I must say that while going through the list, and reading through the executive summary, I was a bit surprised not to find IBM listed in the Top 20, when in previous years, including 2003, it was actually listed on the Top 10, more exactly at #9. That clearly indicates to me how IBM might have lost a little bit of its focus in aligning its KM and overall business strategies, or, another possibility, that it might not have gone out there often enough to show what is actually happening in the KM arena both inside and outside of IBM. I suspect that part of the reason why IBM this time around this year has fallen into the 22nd place from the MAKE winner list is because we might not have gone out often enough and engage in different conversations with all different parties involved (Customers, business partners, IT industry, etc. etc.) showing where IBM is going with both its KM and business strategies.

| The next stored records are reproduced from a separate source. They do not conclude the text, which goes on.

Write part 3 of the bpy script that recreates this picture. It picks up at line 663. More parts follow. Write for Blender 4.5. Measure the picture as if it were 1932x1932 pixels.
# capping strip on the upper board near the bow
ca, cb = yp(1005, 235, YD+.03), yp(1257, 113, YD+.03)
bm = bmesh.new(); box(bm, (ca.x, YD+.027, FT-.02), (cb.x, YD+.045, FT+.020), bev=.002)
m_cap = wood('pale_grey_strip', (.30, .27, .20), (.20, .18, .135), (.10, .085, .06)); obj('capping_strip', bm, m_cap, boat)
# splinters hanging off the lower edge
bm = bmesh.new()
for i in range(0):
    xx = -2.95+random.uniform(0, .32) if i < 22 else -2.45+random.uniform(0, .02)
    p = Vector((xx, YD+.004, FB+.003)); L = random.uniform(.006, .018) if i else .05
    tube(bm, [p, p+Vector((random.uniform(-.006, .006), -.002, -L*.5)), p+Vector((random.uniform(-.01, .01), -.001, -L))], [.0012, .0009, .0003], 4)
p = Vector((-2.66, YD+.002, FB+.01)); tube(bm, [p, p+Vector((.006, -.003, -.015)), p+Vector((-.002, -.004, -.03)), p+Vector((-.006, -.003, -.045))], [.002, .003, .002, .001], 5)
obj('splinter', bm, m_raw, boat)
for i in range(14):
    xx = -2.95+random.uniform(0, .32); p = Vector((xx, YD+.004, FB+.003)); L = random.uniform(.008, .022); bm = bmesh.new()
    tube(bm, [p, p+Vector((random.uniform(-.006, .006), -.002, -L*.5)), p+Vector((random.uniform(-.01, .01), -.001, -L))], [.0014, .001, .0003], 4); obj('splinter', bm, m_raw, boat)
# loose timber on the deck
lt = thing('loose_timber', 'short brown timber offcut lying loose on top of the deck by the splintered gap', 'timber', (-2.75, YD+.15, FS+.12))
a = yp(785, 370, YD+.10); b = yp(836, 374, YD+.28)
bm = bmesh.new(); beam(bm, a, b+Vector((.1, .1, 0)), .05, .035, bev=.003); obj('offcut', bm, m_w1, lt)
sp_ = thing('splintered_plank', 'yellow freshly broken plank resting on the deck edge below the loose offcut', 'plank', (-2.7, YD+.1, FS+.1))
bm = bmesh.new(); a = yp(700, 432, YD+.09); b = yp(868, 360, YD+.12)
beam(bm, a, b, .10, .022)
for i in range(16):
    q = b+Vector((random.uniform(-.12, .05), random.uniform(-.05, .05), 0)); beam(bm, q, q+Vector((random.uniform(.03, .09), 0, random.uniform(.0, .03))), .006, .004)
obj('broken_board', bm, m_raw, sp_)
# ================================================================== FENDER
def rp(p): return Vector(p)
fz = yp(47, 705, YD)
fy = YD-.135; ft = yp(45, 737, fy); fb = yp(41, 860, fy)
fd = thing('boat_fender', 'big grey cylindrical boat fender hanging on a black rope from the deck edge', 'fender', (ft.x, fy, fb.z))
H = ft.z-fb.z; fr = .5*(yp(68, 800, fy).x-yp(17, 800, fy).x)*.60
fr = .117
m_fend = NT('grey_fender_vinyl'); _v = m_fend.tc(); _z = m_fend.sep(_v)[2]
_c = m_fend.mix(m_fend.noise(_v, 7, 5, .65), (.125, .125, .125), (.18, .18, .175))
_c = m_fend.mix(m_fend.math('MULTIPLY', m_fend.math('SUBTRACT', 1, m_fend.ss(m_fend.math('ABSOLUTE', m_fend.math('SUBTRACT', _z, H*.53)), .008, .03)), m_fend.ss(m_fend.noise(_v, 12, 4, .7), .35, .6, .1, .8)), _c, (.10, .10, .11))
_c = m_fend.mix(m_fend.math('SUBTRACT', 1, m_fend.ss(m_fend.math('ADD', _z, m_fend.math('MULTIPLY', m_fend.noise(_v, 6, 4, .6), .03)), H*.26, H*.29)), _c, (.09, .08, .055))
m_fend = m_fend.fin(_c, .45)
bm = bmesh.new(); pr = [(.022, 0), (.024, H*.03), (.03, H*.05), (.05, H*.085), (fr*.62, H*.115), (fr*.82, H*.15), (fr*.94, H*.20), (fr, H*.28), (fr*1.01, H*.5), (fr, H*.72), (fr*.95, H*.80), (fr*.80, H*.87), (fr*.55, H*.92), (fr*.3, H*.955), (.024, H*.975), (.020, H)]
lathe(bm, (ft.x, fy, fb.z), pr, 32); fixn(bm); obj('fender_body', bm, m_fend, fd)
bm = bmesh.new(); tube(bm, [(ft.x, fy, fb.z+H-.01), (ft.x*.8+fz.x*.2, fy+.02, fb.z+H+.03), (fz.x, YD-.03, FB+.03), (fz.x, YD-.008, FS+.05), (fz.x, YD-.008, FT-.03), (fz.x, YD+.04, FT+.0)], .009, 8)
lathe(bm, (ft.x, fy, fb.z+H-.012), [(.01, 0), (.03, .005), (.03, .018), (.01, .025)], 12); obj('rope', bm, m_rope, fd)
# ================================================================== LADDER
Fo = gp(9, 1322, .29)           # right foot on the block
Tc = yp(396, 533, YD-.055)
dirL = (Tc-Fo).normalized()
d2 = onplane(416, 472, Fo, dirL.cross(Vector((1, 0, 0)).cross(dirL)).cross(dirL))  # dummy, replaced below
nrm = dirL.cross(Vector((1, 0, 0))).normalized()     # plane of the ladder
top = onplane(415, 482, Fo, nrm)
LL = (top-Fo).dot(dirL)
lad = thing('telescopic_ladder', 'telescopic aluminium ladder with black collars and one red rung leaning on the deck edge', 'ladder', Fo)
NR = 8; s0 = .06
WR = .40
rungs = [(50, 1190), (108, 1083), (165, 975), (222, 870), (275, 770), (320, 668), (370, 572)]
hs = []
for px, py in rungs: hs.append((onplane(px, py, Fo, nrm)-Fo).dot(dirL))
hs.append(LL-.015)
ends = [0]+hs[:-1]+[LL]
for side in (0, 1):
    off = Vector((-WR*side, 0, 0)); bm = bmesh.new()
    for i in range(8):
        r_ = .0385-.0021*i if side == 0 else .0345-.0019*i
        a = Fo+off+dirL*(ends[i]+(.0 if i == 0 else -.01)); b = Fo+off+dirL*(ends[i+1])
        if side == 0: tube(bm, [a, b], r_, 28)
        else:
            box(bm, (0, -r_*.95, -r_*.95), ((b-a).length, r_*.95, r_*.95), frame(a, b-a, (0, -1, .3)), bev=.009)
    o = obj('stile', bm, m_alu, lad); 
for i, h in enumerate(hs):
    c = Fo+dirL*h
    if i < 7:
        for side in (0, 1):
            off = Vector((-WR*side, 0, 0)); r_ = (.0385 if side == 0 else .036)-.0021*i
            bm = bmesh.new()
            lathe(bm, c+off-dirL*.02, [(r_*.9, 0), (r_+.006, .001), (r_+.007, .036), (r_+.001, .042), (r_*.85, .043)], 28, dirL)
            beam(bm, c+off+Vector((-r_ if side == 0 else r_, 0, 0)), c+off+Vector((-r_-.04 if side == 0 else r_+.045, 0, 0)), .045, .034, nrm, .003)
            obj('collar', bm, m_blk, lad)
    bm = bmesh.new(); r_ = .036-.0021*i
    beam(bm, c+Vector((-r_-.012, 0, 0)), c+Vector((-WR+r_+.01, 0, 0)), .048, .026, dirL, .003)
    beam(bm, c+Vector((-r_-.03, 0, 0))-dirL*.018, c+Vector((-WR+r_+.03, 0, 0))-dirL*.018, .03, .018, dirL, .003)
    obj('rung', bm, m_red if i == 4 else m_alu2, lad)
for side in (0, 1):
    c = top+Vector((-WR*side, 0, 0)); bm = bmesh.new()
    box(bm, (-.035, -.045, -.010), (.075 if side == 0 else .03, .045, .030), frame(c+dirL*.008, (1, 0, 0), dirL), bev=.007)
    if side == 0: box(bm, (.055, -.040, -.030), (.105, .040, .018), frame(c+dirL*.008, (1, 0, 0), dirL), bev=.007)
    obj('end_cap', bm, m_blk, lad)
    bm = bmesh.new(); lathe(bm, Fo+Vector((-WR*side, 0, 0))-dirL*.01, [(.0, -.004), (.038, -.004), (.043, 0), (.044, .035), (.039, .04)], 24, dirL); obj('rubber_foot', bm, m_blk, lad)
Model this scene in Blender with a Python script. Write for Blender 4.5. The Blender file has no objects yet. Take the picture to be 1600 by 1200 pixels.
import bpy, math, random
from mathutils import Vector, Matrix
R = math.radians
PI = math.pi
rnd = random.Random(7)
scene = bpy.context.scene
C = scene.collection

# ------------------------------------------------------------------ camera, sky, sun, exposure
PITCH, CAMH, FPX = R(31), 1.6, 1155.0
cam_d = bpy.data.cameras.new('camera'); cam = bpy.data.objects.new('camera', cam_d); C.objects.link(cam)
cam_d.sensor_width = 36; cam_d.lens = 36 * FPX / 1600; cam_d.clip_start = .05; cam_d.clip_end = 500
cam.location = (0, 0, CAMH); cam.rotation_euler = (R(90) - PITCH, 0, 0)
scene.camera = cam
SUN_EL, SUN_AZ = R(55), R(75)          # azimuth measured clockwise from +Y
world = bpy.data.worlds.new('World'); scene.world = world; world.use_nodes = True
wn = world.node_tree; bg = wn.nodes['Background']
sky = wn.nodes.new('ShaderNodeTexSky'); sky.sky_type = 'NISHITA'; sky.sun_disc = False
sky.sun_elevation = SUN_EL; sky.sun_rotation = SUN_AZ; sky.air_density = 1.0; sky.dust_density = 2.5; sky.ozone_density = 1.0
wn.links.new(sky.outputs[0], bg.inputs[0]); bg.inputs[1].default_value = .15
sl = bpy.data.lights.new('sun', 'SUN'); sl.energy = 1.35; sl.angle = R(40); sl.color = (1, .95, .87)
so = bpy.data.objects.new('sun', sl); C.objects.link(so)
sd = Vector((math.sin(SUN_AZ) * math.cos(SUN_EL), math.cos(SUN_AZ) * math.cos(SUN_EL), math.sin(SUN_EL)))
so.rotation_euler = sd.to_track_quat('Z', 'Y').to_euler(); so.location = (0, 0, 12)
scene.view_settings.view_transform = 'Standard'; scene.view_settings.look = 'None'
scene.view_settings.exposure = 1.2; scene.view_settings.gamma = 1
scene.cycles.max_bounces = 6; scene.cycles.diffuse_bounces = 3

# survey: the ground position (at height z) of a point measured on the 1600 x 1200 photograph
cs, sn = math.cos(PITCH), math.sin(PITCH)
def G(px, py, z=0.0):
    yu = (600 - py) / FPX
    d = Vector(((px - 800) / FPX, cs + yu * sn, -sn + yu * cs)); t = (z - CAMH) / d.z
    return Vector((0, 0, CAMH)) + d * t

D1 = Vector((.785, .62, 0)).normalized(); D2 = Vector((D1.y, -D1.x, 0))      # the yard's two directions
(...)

I mean, pretty much the same way that different industries have been embracing a renewed Knowledge Management, thanks to that hyped social software, so has been IBM acting upon over the last few months, along with trying to embed it all into the different traditional KM strategies already put in place to walk hand in hand. But somehow it looks like the message might not have been strong enough nor good enough. We may need to continue engaging in the conversations taking place out there so that perception may change in, perhaps, next year’s MAKE winners. Who knows. The interesting and exciting fact is that the challenge is on and it would be quite rewarding to know if with next year’s MAKE winners things would be much more different than this year. We shall see. Only thing remaining now would be, would IBM be ready for the challenge? Would we be ready for it? Time will tell.